Onna, Onna.
Onna è il paese più colpito, raso al suolo.
Si rincorrono le voci, i sussulti, i lamenti; il dolore di chi attende ai margini del disastro il ritrovamento dei corpi.
Ognuno spera che il corpo ritrovato non sia quello del suo caro che manca all’appello; figlio, fratello, moglie, madre, padre, fidanzata, amico, parente.
Ognuno ha un motivo per essere lì, in silenzio, schiacciato dal dolore dell’assenza.
Il terremoto, le catastrofi di questo tipo, mettono in luce sentimenti nascosti e profondi, che rincorrono il tempo; delle immagini, dei ricordi.

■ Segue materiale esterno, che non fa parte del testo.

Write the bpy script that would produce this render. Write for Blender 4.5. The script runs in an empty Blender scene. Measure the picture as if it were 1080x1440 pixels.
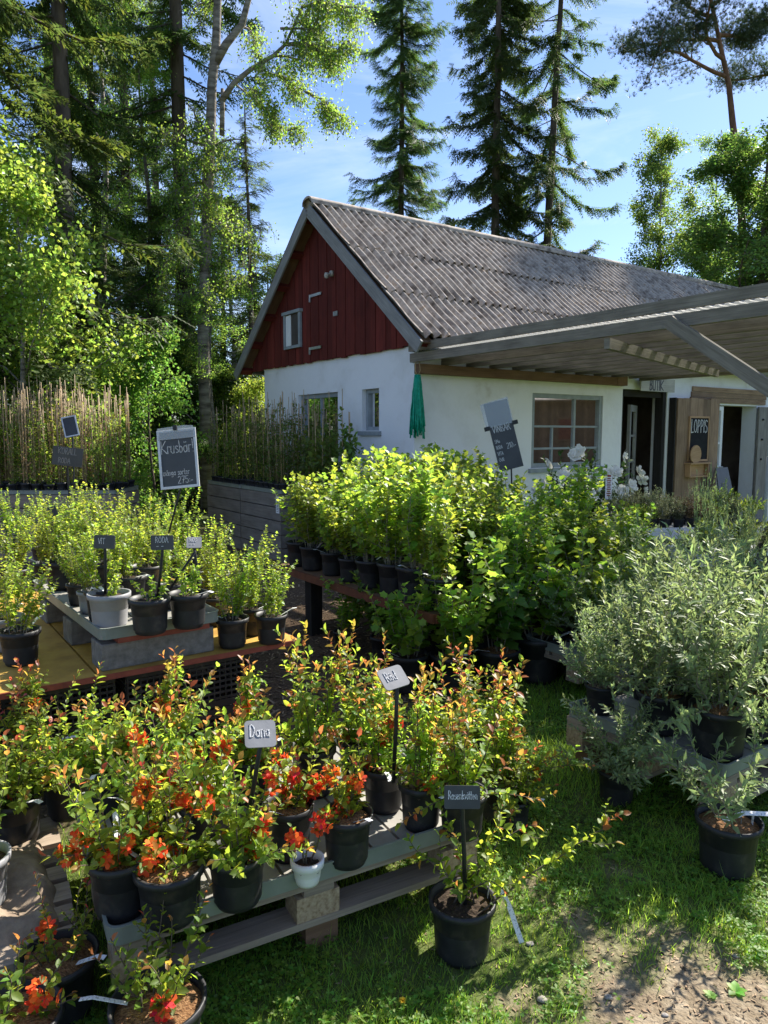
import bpy, math, random
import numpy as np
from mathutils import Vector, Matrix, Euler
R = math.radians
SC = bpy.context.scene
COL = SC.collection
rnd = random.Random(7)

# ------------------------------------------------------------------ camera model (phone photo, eye height)
F_PX, EYE, PITCH = 1020.0, 1.6, math.atan(110 / 1020.0)
def ray(x, y):
    a = (x - 540) / F_PX; b = (720 - y) / F_PX
    return np.array([a, math.cos(PITCH) + b * math.sin(PITCH), -math.sin(PITCH) + b * math.cos(PITCH)])
def at(x, y, z=0.0):
    "point of the level plane z under a photo pixel"
    r = ray(x, y); t = (z - EYE) / r[2]
    return np.array([r[0] * t, r[1] * t, z])
def atd(x, y, d):
    "point at forward distance d under a photo pixel"
    r = ray(x, y); t = d / r[1]
    return np.array([r[0] * t, d, EYE + r[2] * t])

# ------------------------------------------------------------------ mesh builder
def nrm(v):
    v = np.asarray(v, float)
    return v / (np.linalg.norm(v, axis=-1, keepdims=True) + 1e-12)

KIDS = {}      # children by parent name, for copying whole things
class MB:
    def __init__(s):
        s.V = []; s.n = 0; s.L = []; s.S = []; s.M = []; s.UV = []; s.uv = False
    def add(s, V, loops, sizes, mat=0, uv=None):
        V = np.asarray(V, float).reshape(-1, 3)
        loops = np.asarray(loops, np.int64).ravel(); sizes = np.asarray(sizes, np.int64).ravel()
        s.V.append(V); s.L.append(loops + s.n); s.S.append(sizes)
        s.M.append(np.full(len(sizes), mat, np.int64) if np.isscalar(mat) else np.asarray(mat, np.int64))
        if uv is None: s.UV.append(np.zeros((len(loops), 2)))
        else: s.UV.append(np.asarray(uv, float)); s.uv = True
        s.n += len(V)
    def faces(s, V, F, mat=0, uv=None):
        s.add(V, [i for f in F for i in f], [len(f) for f in F], mat, uv)
    def obox(s, c, ex, ey, ez, hx, hy, hz, mat=0, bev=0.0):
        "oriented box, centre c, unit axes, half sizes; uv runs along the longest axis"
        ax = [nrm(ex), nrm(ey), nrm(ez)]; h = [hx, hy, hz]
        c = np.asarray(c, float)
        V = []; 
        for k in range(8):
            sg = [(1 if k >> i & 1 else -1) for i in range(3)]
            V.append(c + sum(sg[i] * h[i] * ax[i] for i in range(3)))
        F = [(0, 2, 3, 1), (4, 5, 7, 6), (0, 1, 5, 4), (2, 6, 7, 3), (0, 4, 6, 2), (1, 3, 7, 5)]
        fa = [(0, 1), (0, 1), (0, 2), (0, 2), (1, 2), (1, 2)]
        lg = int(np.argmax(h)); off = (rnd.random() * 50, rnd.random() * 50)
        uv = []
        for f, (a, b) in zip(F, fa):
            if b == lg: a, b = b, a
            for i in f:
                sg = [(1 if i >> j & 1 else -1) for j in range(3)]
                uv.append((sg[a] * h[a] + off[0], sg[b] * h[b] + off[1]))
        s.faces(V, F, mat, uv)
    def box(s, x0, y0, z0, x1, y1, z1, mat=0):
        s.obox(((x0 + x1) / 2, (y0 + y1) / 2, (z0 + z1) / 2), (1, 0, 0), (0, 1, 0), (0, 0, 1), (x1 - x0) / 2, (y1 - y0) / 2, (z1 - z0) / 2, mat)
    def beam(s, a, b, w, h, up=(0, 0, 1), mat=0):
        "timber from a to b, w wide, h high"
        a = np.asarray(a, float); b = np.asarray(b, float)
        d = nrm(b - a); side = nrm(np.cross(d, up)); u = np.cross(side, d)
        s.obox((a + b) / 2, d, side, u, np.linalg.norm(b - a) / 2, w / 2, h / 2, mat)
    def tube(s, pts, r, k=5, mat=0, cap=True):
        P = np.asarray(pts, float); n = len(P)
        r = np.full(n, r) if np.isscalar(r) else np.asarray(r, float)
        T = np.gradient(P, axis=0); T = nrm(T)
        ref = np.array([0.31, 0.17, 0.93]) if abs(T[0][2]) < .8 else np.array([.95, .2, .1])
        A = nrm(np.cross(T, ref)); B = np.cross(T, A)
        ang = np.arange(k) / k * 2 * math.pi
        V = P[:, None, :] + r[:, None, None] * (np.cos(ang)[None, :, None] * A[:, None, :] + np.sin(ang)[None, :, None] * B[:, None, :])
        i = np.arange(n - 1)[:, None] * k; j = np.arange(k)[None, :]; j2 = (j + 1) % k
        Q = np.stack([i + j, i + j2, i + k + j2, i + k + j], -1).reshape(-1)
        ln = np.concatenate([[0], np.cumsum(np.linalg.norm(np.diff(P, axis=0), axis=1))])
        uu = np.stack([np.stack([ln[:-1, None] + 0 * j, j / k * .3 + 0 * i], -1), np.stack([ln[:-1, None] + 0 * j, (j + 1) / k * .3 + 0 * i], -1),
                       np.stack([ln[1:, None] + 0 * j, (j + 1) / k * .3 + 0 * i], -1), np.stack([ln[1:, None] + 0 * j, j / k * .3 + 0 * i], -1)], 2).reshape(-1, 2)
        L = Q.tolist(); S = [4] * ((n - 1) * k)
        if cap and k > 2:
            L += list(range(k))[::-1] + [(n - 1) * k + q for q in range(k)]; S += [k, k]
            uu = np.concatenate([uu, np.zeros((2 * k, 2))])
        s.add(V.reshape(-1, 3), L, S, mat, uu)
    def lathe(s, prof, k=24, mat=0, c=(0, 0, 0), wob=0.0):
        P = np.asarray(prof, float); n = len(P); ang = np.arange(k) / k * 2 * math.pi
        V = np.stack([P[:, 0, None] * np.cos(ang), P[:, 0, None] * np.sin(ang), P[:, 1, None] + 0 * ang], -1) + np.asarray(c, float)
        i = np.arange(n - 1)[:, None] * k; j = np.arange(k)[None, :]; j2 = (j + 1) % k
        Q = np.stack([i + j, i + j2, i + k + j2, i + k + j], -1).reshape(-1)
        s.add(V.reshape(-1, 3), Q, [4] * ((n - 1) * k), mat)
    def prism(s, poly, n, t, mat=0):
        "planar polygon (3-D points) extruded by t along n"
        P = np.asarray(poly, float); k = len(P); n = nrm(n) * t
        V = np.concatenate([P, P + n])
        F = [tuple(range(k))[::-1], tuple(range(k, 2 * k))] + [(i, (i + 1) % k, k + (i + 1) % k, k + i) for i in range(k)]
        e = nrm(P[1] - P[0]); e2 = np.cross(nrm(n), e); off = rnd.random() * 30
        uv = [(float(np.dot(V[i] - P[0], e2)) + off, float(np.dot(V[i] - P[0], e))) for f in F for i in f]
        s.faces(V, F, mat, uv)
    def scatter(s, tpl, pos, d, up, size, mat=0):
        "copies of a leaf template (V, F) with y axis along d and z axis near up"
        TV, TF = tpl
        pos = np.asarray(pos, float); N = len(pos)
        if N == 0: return
        d = nrm(d); up = np.asarray(up, float)
        x = nrm(np.cross(d, up)); z = np.cross(x, d)
        size = np.broadcast_to(np.asarray(size, float), (N,)) if np.ndim(size) < 2 else np.asarray(size, float)
        if np.ndim(size) == 1: size = np.stack([size] * 3, -1)
        V = (pos[:, None, :] + TV[None, :, 0, None] * (x * size[:, 0:1])[:, None, :] + TV[None, :, 1, None] * (d * size[:, 1:2])[:, None, :]
             + TV[None, :, 2, None] * (z * size[:, 2:3])[:, None, :])
        k = len(TV); fl = np.array([i for f in TF for i in f]); fs = np.array([len(f) for f in TF])
        L = (np.arange(N)[:, None] * k + fl[None, :]).ravel()
        m = mat if np.isscalar(mat) else np.repeat(np.asarray(mat), len(fs))
        s.add(V.reshape(-1, 3), L, np.tile(fs, N), m)
    def build(s, name, mats, parent=None, smooth=False, loc=None):
        me = bpy.data.meshes.new(name)
        V = np.concatenate(s.V); L = np.concatenate(s.L); S = np.concatenate(s.S); M = np.concatenate(s.M)
        me.vertices.add(len(V)); me.vertices.foreach_set('co', V.astype(np.float32).ravel())
        me.loops.add(len(L)); me.loops.foreach_set('vertex_index', L.astype(np.int32))
        me.polygons.add(len(S)); me.polygons.foreach_set('loop_start', (np.cumsum(S) - S).astype(np.int32))
        try: me.polygons.foreach_set('loop_total', S.astype(np.int32))
        except Exception: pass
        me.polygons.foreach_set('material_index', M.astype(np.int32))
        me.polygons.foreach_set('use_smooth', np.full(len(S), smooth))
        if s.uv:
            me.uv_layers.new(name='grain').data.foreach_set('uv', np.concatenate(s.UV).astype(np.float32).ravel())
        me.update(calc_edges=True)
        if not isinstance(mats, (list, tuple)): mats = [mats]
        for m in mats: me.materials.append(m)
        o = bpy.data.objects.new(name, me); COL.objects.link(o)
        if parent is not None: o.parent = parent; KIDS.setdefault(parent.name, []).append(o)
        if loc is not None: o.location = Vector([float(q) for q in loc])
        return o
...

Le autoambulanze corrono veloci inseguite dal rumore delle loro sirene, mentre ancora ricordano che non è finita.
Il cuore della terra, non si è acquietato, ancora scarica deflagrazioni terribili.
Le chiese, tante, non potranno contenere fedeli per questa Pasqua del dolore e della sofferenza, le celebrazioni avverranno all’aperto, nella natura, e con i piedi poggiati sulla nuda terra.
Numerare la morte è compito sovrumano.
Ogni cifra raggiunta, più tardi non è più quella giusta, ed è destinata a crescere.
Quando si finirà di contare, quando si scriverà la parola fine?
Nessuno, per ora è in grado di dirlo.
Molti i ragazzi, belli nella giovane forza della loro età; dalle foto viene fuori la loro personalità – sicuri, estroversi, felici, ignari, giovani soprattutto.
Quasi tutti erano lì per motivi di studio, nella tranquilla e appartata città dal nome del rapace; fiera, orgogliosa città di montagna, con le sue tante salite, e chiese e fontane, con il suo freddo pungente alitato dal Gran Sasso.
Con il suo carico di morte nascosto nel ventre profondo della terra.